### GIVEN RECORDS ###

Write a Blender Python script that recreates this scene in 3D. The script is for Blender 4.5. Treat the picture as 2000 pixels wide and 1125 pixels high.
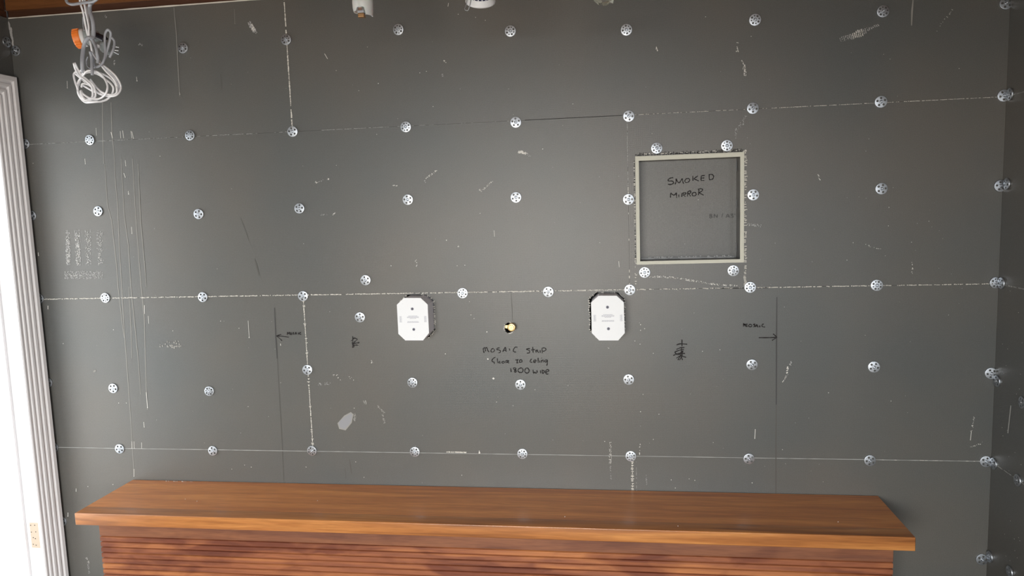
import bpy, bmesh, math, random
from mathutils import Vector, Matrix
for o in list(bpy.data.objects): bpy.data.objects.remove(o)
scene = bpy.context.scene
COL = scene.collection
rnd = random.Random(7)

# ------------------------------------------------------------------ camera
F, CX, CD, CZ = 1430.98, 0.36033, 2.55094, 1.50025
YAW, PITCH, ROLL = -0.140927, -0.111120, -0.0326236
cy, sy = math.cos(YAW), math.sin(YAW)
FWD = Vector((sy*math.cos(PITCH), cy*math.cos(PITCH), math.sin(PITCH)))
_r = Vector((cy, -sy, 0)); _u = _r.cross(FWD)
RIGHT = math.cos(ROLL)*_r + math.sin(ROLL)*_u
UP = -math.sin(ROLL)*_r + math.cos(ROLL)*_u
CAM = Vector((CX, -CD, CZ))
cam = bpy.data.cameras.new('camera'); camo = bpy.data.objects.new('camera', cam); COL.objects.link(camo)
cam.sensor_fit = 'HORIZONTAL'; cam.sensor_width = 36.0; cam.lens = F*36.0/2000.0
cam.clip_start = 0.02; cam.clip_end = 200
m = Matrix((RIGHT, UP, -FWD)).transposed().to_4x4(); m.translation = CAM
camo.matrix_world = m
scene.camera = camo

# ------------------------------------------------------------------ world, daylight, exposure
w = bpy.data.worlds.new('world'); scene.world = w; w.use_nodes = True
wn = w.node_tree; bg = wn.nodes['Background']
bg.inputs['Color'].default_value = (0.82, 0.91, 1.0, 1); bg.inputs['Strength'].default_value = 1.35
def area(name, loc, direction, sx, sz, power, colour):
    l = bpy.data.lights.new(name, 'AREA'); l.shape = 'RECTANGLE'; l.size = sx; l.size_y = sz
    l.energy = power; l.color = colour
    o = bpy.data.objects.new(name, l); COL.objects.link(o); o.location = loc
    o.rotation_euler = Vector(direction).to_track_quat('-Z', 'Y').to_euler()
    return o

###
### GIVEN RECORDS ###

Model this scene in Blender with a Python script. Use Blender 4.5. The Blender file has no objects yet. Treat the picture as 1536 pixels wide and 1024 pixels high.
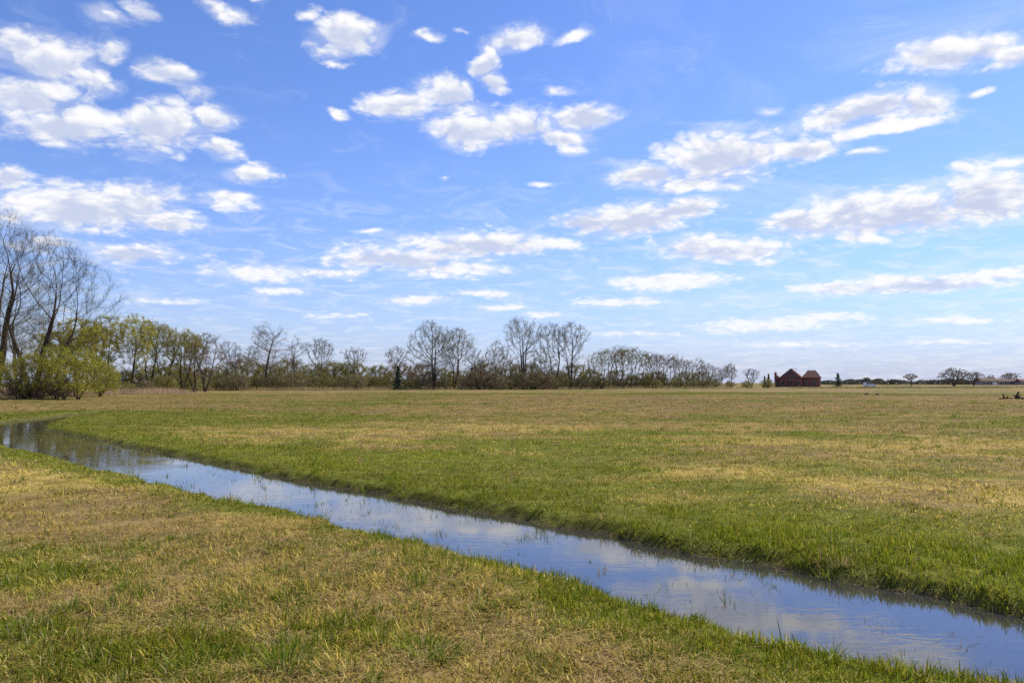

###
### GIVEN RECORDS ###

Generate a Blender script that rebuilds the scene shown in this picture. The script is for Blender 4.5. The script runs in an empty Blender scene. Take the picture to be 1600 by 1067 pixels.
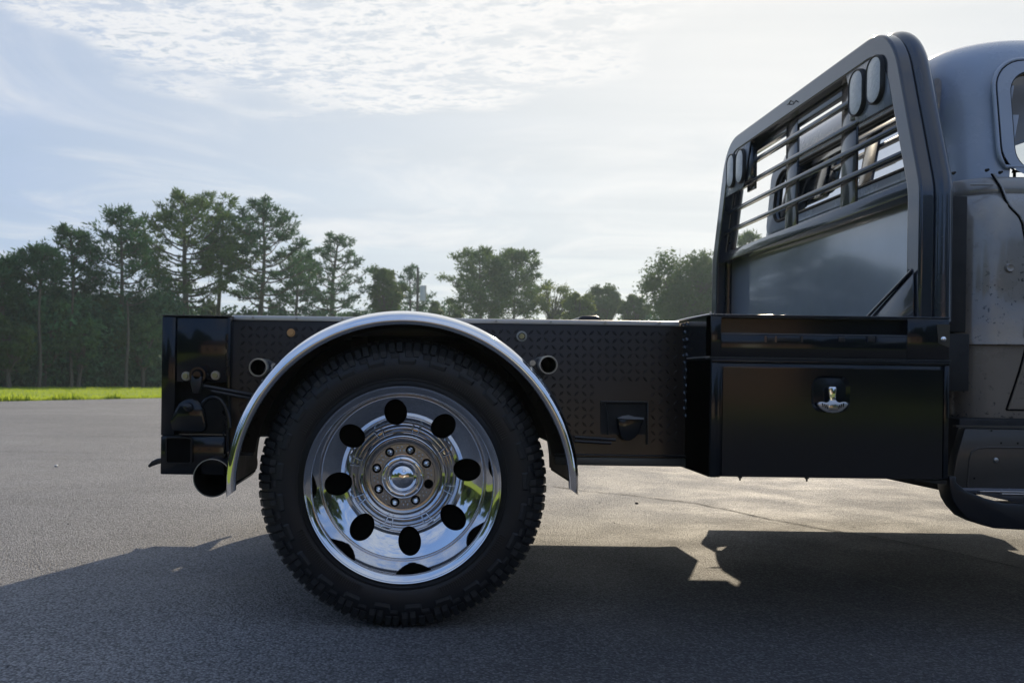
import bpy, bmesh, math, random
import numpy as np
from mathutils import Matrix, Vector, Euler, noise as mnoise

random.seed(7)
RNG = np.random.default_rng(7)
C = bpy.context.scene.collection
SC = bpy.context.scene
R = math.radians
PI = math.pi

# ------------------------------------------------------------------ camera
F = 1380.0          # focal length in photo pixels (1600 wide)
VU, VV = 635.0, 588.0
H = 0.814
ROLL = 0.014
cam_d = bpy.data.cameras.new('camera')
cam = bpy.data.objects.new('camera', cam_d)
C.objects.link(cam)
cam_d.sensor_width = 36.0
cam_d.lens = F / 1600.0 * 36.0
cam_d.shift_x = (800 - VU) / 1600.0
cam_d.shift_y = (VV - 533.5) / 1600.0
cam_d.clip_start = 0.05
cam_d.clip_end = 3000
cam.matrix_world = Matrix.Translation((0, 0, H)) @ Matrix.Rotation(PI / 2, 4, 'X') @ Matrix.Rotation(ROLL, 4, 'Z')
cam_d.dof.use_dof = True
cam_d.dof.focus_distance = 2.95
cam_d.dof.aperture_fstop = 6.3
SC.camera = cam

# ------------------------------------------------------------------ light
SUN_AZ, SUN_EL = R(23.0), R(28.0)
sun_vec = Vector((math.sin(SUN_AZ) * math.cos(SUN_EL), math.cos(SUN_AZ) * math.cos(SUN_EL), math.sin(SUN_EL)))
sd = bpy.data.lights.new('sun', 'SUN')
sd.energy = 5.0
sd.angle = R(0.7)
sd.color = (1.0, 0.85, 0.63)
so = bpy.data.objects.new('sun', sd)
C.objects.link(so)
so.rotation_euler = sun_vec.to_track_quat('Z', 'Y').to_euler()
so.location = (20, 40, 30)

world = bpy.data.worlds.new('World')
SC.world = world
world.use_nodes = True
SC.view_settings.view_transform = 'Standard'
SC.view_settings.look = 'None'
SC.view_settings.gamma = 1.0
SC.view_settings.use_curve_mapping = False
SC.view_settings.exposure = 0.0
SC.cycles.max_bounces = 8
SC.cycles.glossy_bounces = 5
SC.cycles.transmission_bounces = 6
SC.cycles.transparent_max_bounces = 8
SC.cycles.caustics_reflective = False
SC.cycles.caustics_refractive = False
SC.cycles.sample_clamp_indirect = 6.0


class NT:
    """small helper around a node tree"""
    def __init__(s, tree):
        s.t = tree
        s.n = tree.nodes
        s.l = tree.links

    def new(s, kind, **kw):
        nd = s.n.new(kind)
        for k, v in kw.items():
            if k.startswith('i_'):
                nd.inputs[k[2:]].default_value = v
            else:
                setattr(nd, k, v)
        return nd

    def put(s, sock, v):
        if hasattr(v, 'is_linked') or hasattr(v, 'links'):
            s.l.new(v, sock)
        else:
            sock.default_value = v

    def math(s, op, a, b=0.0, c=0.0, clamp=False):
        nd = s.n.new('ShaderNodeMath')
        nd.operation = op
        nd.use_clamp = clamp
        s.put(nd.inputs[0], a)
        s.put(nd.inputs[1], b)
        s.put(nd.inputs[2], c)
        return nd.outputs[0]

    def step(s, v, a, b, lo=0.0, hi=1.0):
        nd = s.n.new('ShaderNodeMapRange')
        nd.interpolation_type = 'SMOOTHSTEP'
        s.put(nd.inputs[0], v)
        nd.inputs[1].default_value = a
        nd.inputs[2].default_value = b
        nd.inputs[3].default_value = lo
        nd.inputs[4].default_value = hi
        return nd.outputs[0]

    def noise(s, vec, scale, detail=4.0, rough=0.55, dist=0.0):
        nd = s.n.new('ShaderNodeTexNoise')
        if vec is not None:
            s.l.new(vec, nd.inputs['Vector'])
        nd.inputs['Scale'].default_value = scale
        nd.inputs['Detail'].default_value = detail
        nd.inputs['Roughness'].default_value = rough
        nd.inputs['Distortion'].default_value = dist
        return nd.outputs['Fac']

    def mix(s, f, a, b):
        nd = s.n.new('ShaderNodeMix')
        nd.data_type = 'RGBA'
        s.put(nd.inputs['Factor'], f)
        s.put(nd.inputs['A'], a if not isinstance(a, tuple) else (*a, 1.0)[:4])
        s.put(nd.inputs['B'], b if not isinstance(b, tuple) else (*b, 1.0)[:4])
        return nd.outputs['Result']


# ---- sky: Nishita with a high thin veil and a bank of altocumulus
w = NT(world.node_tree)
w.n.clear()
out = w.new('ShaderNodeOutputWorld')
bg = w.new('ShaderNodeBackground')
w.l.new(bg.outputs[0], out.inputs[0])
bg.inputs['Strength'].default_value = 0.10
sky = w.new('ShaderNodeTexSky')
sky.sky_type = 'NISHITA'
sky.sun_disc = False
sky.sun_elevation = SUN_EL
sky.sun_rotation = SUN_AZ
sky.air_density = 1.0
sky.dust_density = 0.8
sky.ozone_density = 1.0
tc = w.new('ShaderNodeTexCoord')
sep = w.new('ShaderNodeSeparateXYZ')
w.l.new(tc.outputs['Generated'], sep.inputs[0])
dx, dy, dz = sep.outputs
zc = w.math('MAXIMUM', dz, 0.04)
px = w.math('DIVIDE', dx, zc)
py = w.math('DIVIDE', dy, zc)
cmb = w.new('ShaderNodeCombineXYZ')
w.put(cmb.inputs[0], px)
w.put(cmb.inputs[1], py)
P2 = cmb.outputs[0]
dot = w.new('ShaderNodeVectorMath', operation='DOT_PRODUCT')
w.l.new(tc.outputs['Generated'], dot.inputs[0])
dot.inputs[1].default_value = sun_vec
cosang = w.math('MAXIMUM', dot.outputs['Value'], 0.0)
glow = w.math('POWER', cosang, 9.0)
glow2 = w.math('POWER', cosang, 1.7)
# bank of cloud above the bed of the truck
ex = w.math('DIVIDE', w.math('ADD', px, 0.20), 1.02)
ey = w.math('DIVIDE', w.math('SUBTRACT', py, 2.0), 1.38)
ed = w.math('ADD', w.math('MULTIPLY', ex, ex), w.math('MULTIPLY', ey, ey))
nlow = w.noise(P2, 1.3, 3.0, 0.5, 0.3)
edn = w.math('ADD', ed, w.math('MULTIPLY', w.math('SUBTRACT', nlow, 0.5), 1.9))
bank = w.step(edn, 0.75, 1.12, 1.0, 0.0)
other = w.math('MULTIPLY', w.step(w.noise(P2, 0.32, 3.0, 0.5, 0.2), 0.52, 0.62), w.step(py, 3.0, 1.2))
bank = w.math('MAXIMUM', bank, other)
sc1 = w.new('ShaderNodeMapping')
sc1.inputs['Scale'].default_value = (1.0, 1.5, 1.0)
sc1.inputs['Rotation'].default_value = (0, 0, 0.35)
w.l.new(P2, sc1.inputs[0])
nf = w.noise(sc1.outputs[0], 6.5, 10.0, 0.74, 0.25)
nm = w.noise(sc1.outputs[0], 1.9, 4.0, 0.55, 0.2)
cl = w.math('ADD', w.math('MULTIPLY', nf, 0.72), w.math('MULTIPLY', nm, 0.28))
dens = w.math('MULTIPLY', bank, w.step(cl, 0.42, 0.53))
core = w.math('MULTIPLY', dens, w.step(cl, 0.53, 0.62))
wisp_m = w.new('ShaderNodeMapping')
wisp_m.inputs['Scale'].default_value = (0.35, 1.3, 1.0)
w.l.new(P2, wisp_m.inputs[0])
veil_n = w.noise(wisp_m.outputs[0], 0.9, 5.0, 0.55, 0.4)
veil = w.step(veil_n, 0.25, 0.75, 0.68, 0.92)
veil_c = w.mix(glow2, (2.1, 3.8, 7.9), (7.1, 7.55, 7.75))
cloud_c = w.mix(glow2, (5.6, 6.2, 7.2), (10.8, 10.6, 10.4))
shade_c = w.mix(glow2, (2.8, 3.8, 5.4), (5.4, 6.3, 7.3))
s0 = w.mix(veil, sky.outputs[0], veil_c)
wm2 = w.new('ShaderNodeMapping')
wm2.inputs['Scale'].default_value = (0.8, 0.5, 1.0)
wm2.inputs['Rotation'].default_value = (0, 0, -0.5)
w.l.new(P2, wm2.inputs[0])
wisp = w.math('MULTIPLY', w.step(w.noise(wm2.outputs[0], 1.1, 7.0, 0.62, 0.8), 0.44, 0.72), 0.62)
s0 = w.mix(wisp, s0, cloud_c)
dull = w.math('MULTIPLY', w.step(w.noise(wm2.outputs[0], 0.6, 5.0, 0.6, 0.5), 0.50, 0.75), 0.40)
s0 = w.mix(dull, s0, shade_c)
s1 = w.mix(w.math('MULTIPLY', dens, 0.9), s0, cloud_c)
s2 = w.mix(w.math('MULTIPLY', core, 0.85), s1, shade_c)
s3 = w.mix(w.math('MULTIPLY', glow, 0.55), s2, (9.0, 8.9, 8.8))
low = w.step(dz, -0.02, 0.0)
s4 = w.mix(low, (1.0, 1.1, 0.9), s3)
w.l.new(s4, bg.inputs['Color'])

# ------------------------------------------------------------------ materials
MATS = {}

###

Output word for word the lines running from the one containing "Generate a Blender" to the one containing "from mathutils import Matrix, Vector, Euler, noise", both included, leaving out the pictures.

▸ **FULL ANSWER**
Generate a Blender script that rebuilds the scene shown in this picture. The script is for Blender 4.5. The script runs in an empty Blender scene. Take the picture to be 1600 by 1067 pixels.
import bpy, bmesh, math, random
import numpy as np
from mathutils import Matrix, Vector, Euler, noise as mnoise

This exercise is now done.